City sources said Switzerland’s u-blox, which had been competing with Dbay for Telit until January this year, made a last-minute takeover approach in July, valuing the company at around 260p a share in cash. 

It is not clear why the latest bid approach from u-blox, which previously offered 250p a share in cash and shares, was never disclosed to Telit investors. 

In 2017, Telit’s shares traded as high as 375p but collapsed to around 120p following a raft of allegations, some of which were made by investors who had shortsold the stock. 

The company was forced to find a new management team, with Paolo Dal Pino – president of the Italian Serie A football league – eventually appointed as chief executive of the business. 

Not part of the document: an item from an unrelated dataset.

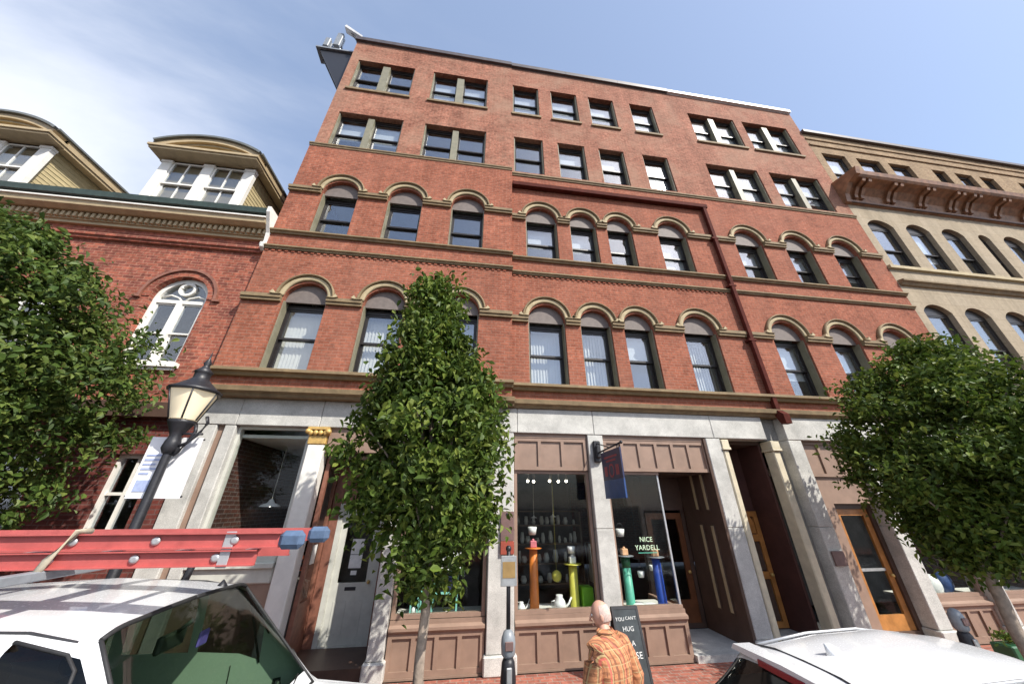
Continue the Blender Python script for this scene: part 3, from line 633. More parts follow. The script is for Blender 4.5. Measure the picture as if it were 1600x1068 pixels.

A group of secretive investors then started to accumulate sizeable shareholdings in the company, including Chinese firm Run Liang Tai Management, a company with links to state-backed Chinese technology firms and run by banker Yuxiang Yang.

Other investors that built large stakes in Telit, include Richard Griffiths, the former City stockbroker and well-known small cap investor; Davide Serra, the Italian hedge fund manager that runs investment firm Algebris; and Tang Hao, the Hong Kong-based gaming tycoon. 

Dbay, though, built the largest shareholding – buying just over 26 per cent of Telit and then launched its £305million takeover bid for the chip firm. 

A spokesman for Telit Communications declined to comment last night.